_Task details_: Each line from the start of the data below through the one containing "S.cycles.filter_width = 1.0" must be reproduced exactly.

_Data_:
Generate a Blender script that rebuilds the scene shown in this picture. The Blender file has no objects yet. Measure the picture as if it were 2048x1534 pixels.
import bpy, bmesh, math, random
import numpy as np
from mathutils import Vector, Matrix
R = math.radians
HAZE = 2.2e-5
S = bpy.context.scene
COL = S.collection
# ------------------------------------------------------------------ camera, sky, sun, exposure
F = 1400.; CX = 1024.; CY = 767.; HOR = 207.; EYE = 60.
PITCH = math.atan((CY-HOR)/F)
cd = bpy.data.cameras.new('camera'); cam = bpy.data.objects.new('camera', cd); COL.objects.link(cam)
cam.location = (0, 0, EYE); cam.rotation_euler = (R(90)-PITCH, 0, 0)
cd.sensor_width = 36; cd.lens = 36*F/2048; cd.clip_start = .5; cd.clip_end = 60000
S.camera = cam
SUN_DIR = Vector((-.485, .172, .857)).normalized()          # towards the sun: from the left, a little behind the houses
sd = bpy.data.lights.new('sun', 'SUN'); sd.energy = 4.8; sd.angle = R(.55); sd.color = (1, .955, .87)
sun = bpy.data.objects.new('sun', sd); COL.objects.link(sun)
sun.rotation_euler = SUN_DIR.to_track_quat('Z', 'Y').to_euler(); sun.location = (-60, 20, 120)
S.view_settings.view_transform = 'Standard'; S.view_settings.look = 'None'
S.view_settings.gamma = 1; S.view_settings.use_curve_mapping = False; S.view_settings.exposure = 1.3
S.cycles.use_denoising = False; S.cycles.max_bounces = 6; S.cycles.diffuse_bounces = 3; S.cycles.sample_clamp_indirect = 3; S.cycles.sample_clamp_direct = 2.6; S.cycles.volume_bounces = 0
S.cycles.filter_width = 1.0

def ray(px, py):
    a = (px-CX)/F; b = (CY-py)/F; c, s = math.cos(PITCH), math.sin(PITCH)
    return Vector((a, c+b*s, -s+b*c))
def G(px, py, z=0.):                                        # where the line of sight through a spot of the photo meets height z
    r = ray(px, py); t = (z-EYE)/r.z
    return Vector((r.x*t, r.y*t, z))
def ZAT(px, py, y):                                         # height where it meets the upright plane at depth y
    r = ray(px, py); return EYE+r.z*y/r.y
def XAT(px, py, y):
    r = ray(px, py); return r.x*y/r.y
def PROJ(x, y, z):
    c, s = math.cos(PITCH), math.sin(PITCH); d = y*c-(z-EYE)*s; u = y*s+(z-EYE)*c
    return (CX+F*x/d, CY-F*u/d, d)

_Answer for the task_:
Generate a Blender script that rebuilds the scene shown in this picture. The Blender file has no objects yet. Measure the picture as if it were 2048x1534 pixels.
import bpy, bmesh, math, random
import numpy as np
from mathutils import Vector, Matrix
R = math.radians
HAZE = 2.2e-5
S = bpy.context.scene
COL = S.collection
# ------------------------------------------------------------------ camera, sky, sun, exposure
F = 1400.; CX = 1024.; CY = 767.; HOR = 207.; EYE = 60.
PITCH = math.atan((CY-HOR)/F)
cd = bpy.data.cameras.new('camera'); cam = bpy.data.objects.new('camera', cd); COL.objects.link(cam)
cam.location = (0, 0, EYE); cam.rotation_euler = (R(90)-PITCH, 0, 0)
cd.sensor_width = 36; cd.lens = 36*F/2048; cd.clip_start = .5; cd.clip_end = 60000
S.camera = cam
SUN_DIR = Vector((-.485, .172, .857)).normalized()          # towards the sun: from the left, a little behind the houses
sd = bpy.data.lights.new('sun', 'SUN'); sd.energy = 4.8; sd.angle = R(.55); sd.color = (1, .955, .87)
sun = bpy.data.objects.new('sun', sd); COL.objects.link(sun)
sun.rotation_euler = SUN_DIR.to_track_quat('Z', 'Y').to_euler(); sun.location = (-60, 20, 120)
S.view_settings.view_transform = 'Standard'; S.view_settings.look = 'None'
S.view_settings.gamma = 1; S.view_settings.use_curve_mapping = False; S.view_settings.exposure = 1.3
S.cycles.use_denoising = False; S.cycles.max_bounces = 6; S.cycles.diffuse_bounces = 3; S.cycles.sample_clamp_indirect = 3; S.cycles.sample_clamp_direct = 2.6; S.cycles.volume_bounces = 0
S.cycles.filter_width = 1.0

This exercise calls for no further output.